The opinion of the court was delivered by
Breaux, J.From a sentence condemning him to be imprisoned in the State penitentiary for a period of one year for bigamy, the defendant appeals. The grounds upon which he seeks to have the verdict and sentence reversed are that the information describes no offence known to the criminal statutes of Louisiana; that statute 93 of 1898 is void, because, in drafting the bill denouncing bigamy, no attempt was made to define that offence. In the alternative, the defendant urges, if the statute 93 of 1898 be held valid, then that the indictment is invalid and void because it describes the offence denounced in section 800 of the Eevised Statutes and that this last statute does not, in terms, denounce bigamy. In addition, defendant’s counsel argue that the article of the Eevised Statutes cited has been repealed by statute 93 of 1898.
The statute just cited sets out that “any person who shall be convicted of the crime of bigamy in this State shall be imprisoned at hard labor in the State penitentiary for a period of not more than five years nor less than one year.” The complaint of the defendant is particularly directed against the language used in the indictment setting forth that he was married and, while married and undivorced, he feloniously, knowingly, and unlawfully did .marry one named in the indictment. The ground of objection is that the indictment is not responsive to the cited statute.
The offence “bigamy” is not eo nomine in the indictment. The close pleader would not, perhaps, have omitted the word. But it has been repeatedly held that an indictment is not defective and illegal if the offence is charged in words of equivalent import to those used in the statute denouncing the offence for which the defendant is prosecuted. Words of equivalent meaning may be substituted for the words of the statute. State vs. Brown, 41 A. 345.
The 'one who contracts a second marriage before the dissolution of the first is guilty of bigamy. This is the written law, whether expressed by the word “bigamy,” of well-known meaning, or whether defined as above, or as in the indictment attacked by the defendant. It is clear *354enough that the defendant was charged with having committed the crime of bigamy. The description given is a complete equivalent to the word. The offence is legally described by a definition which is more complete, if possible, than the word used in the statute. .
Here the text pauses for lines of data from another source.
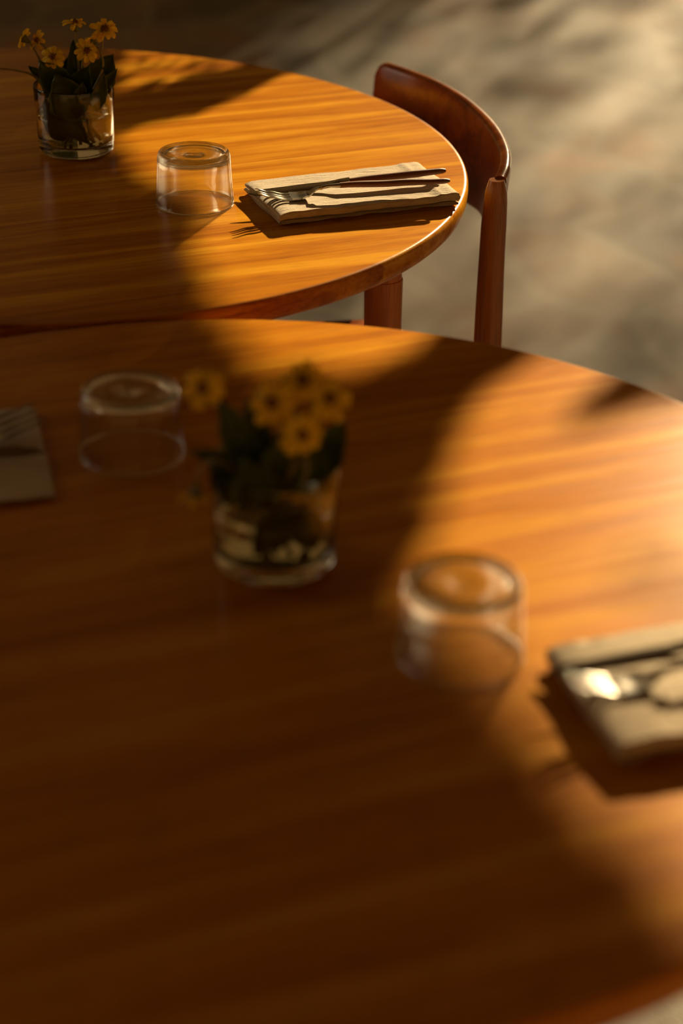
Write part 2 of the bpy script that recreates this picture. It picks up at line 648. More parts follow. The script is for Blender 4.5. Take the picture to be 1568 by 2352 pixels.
for a, b in (((0.165, 2.062, 0.40), (-0.230, 2.057, 0.40)), ((0.165, 2.062, 0.405), (0.044, 2.545, 0.405))):
    bm = bmesh.new()
    tube(bm, [cw(*a), cw(*b)], 0.016, 12, 0.6)
    link('seat_rail', bm, M['chair'], chair, True, angle=50)

# ------------------------------------------------------------------ tumblers (standing upside down)
GR, GT, GH = 0.0425, 0.0390, 0.0585


def make_tumbler(label, loc, rz):
    bm = bmesh.new()
    w = 0.0017
    hb = GH - 0.0085                               # underside of the thick base

    def ro(z):
        return GR - 0.0004 + (GT - GR) * (z / GH)
    prof = [(0.0, GH - 0.0020), (0.006, GH - 0.0016), (0.009, GH - 0.0022), (0.013, GH - 0.0030), (0.024, GH - 0.0022), (0.0315, GH - 0.0014), (0.0335, GH - 0.0004),
            (0.0350, GH), (0.0366, GH - 0.0006), (ro(GH) - 0.0006, GH - 0.0025), (ro(GH - 0.005), GH - 0.005), (ro(hb), hb), (ro(0.04), 0.04), (ro(0.02), 0.02), (ro(0.003), 0.003),
            (GR - 0.0003, 0.0008), (GR - 0.0011, 0.0002), (GR - w - 0.0002, 0.0008), (ro(0.003) - w, 0.003), (ro(0.02) - w, 0.02), (ro(0.04) - w, 0.04), (ro(hb) - w * 1.3, hb - 0.002),
            (ro(hb) - w * 2.2, hb + 0.0004), (0.0335, hb + 0.0016), (0.028, hb + 0.0020), (0.014, hb + 0.0012), (0.0, hb + 0.0008)]
    lathe(bm, prof, 96)
    o = link('tumbler', bm, M['glass'], loc=loc, rz=rz)
    return tag(o, label, 'glass', 'upturned tumblers on the tables')


tumblers = make_tumbler('upturned clear tumbler beside the napkin on the table with the chair', (-0.1612, 2.0097, T), 0.3)
dup(tumblers, (-0.1666, 1.3931, T), 1.2, 'upturned clear tumbler left of the blurred flower vase', 'upturned tumblers on the tables')
dup(tumblers, (0.0788, 1.0953, T), 2.1, 'largest blurred upturned tumbler, half in sunlight at the shadow edge', 'upturned tumblers on the tables')

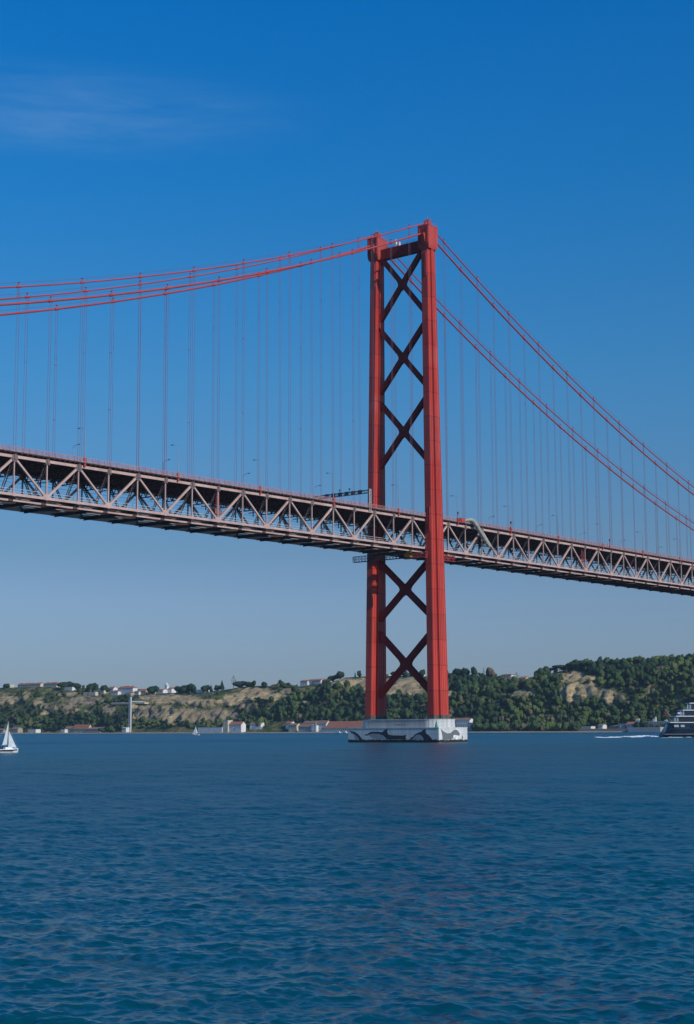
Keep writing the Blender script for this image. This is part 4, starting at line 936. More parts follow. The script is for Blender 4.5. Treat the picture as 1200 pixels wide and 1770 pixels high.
for s in (-1, 1):
    Y = s*9.8
    for k in range(K0*4, K1*4): X = k*P/4; z = zchord(X)-DEP+.15; mb.box(X-.05, X+.05, Y-.05, Y+.05, z, z+1.9)
    for k in range(K0, K1):
        a, b = k*P, (k+1)*P
        for h_ in (2.0, 1.3): mb.beam((a, Y, zchord(a)-DEP+h_), (b, Y, zchord(b)-DEP+h_), .09, .13)
mb.build('walkway_railing', M['grey'], low)
mb = MB()
for k in range(K0, K1):
    a, b = k*P, (k+1)*P
    for y in (-3.9, 3.9):
        mb.beam((a, y, zchord(a)-DEP+6.3), (b, y, zchord(b)-DEP+6.3), .07, .07); mb.beam((a, y, zchord(a)-DEP+7.3), (b, y, zchord(b)-DEP+7.3), .07, .07)
    if k % 2: X = a; z = zchord(X); mb.box(X-.12, X+.12, -6.0, 6.0, z-3.2, z-3.0); mb.box(X-.1, X+.1, -4.1, -3.8, z-4.4, z-2.2); mb.box(X-.1, X+.1, 3.8, 4.1, z-4.4, z-2.2)
mb.build('overhead_wires', M['darkgrey'], low)
# ---- cables and hangers
for s in (-1, 1):
    for zf, r in ((zprim, .34), (zsec, .235)):
        xs = [x*3. for x in range(int(K0*P/3)-6, int(K1*P/3)+6)]
        xs = sorted(set(xs+[0.])); mb = MB(); mb.tube([(x, s*HW, zf(x)) for x in xs], r, 10)
        cb = bb(mb, 'main_cable', M['cable'], smooth=True)
        mb = MB()
        for sd_ in (-.32, .32): mb.tube([(x, s*HW+sd_, zf(x)+1.25) for x in xs if abs(x) > 4], .028, 4, False) if False else [mb.tube([(x, s*HW+sd_, zf(x)+1.2) for x in part], .028, 4, False) for part in ([x for x in xs if x < -4], [x for x in xs if x > 4])]
        mb.build('hand_rope', M['rope'], cb)
    for k in range(K0, K1+1):
        if k == 0: continue
        prim = k % 2 == 0; zf = zprim if prim else zsec; X = k*P; zc = zf(X); zd = zchord(X)+1.1
        if zc < zd+1: continue
        mb = MB(); sp = .36 if prim else .42
        for o in (-sp, sp): mb.tube([(X+o, s*HW, zd-.6), (X+o, s*HW, zc-.1)], .052, 5, False)
        if not prim:
            for zz in (zc-2.1, zc-2.9): mb.beam((X-.75, s*HW, zz), (X+.75, s*HW, zz), .08, .09)
            mb.box(X-.03, X+.03, s*HW-.05, s*HW+.05, zc-2.9, zc-.6)
        h = zc-zd
        for f in (.33, .66):
            if h > 40 and k % 5 == 1: zz = zd+h*f; mb.box(X-sp-.12, X+sp+.12, s*HW-.1, s*HW+.1, zz, zz+.16)
        hg = bb(mb, 'hanger', M['rope'])
        sl_ = (zf(X+.5)-zf(X-.5)); r = .46 if prim else .34
        mb = MB(); mb.tube([(X-.75, s*HW, zc-.75*sl_), (X+.75, s*HW, zc+.75*sl_)], r, 10); mb.box(X-.16, X+.16, s*HW-.07, s*HW+.07, zc+.2, zc+1.25); mb.box(X-.1, X+.1, s*HW-.4, s*HW+.4, zc+1.1, zc+1.3); mb.build('cable_band', M['cable'], hg)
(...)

Defendant, in the second place, attacks as null and void the statute 93 of 1898, under which he was prosecuted. His grounds of attack are that the statute denounces the crime of bigamy eo nomine, without defining that offence, and that it was unknown to the common law in 1805, at the time of the adoption of that system in this State. True, as contended by the defendant, the crime of bigamy is not particularly defined by the statute of 1898. It remains, however, that the word has a meaning not to be misunderstood wherever the English language is spoken. It is so well understood that it requires no definition. It, in itself, denounces an offence. If a definition of the word had been inserted, it would only have encumbered the statute and would not have assisted the reader in discovering the meaning, which every reader knows very well. In State vs. Smith, 30 Ann. 846, the crime charged had not been defined at common law. The one word used did not convey a “world-wide definition of the term.” It had not, like murder, a fixed and definite meaning everywhere, or like other acts having the same meaning wherever it is understood at all. There are offences denounced eo nomine by statute, and wherever the word clearly conveys the legislative intent and is universally understood, they have been sustained as legal and valid.
While a different view has been taken when, as in the cited case, the word used conveys an uncertain meaning or is so broad and comprehensive as to render the statute uncertain and faulty, nothing of the sort suggests itself here, and we, in consequence, are unwilling to annul and set aside the statute.
We readily agree with counsel for the defendant that the crime of bigamy was unknown to the common law at the time of its adoption in this State. The offence is statutory, and for that reason the common law definitions are not to be thought of in drafting an indictment or information. It should, however, be denounced in the language of the statute or in language in every other way at least equivalent in meaning.
From our point of view regarding the statute of 1898, we do not deem it necessary to pass upon the question of repeal vel non of section 800 of the Revised Statutes. Whether this section is repealed or not, we hold that the indictment is legal under the statute cited.
*355Natural and positive law has pronounced against bigamy. The gravamen of the indictment brings the second marriage charged to have been contracted! under the ban of the statute. It only remains for us to affirm the sentence and judgment.
Eor the reasons assigned, the sentence and judgment appealed from are affirmed.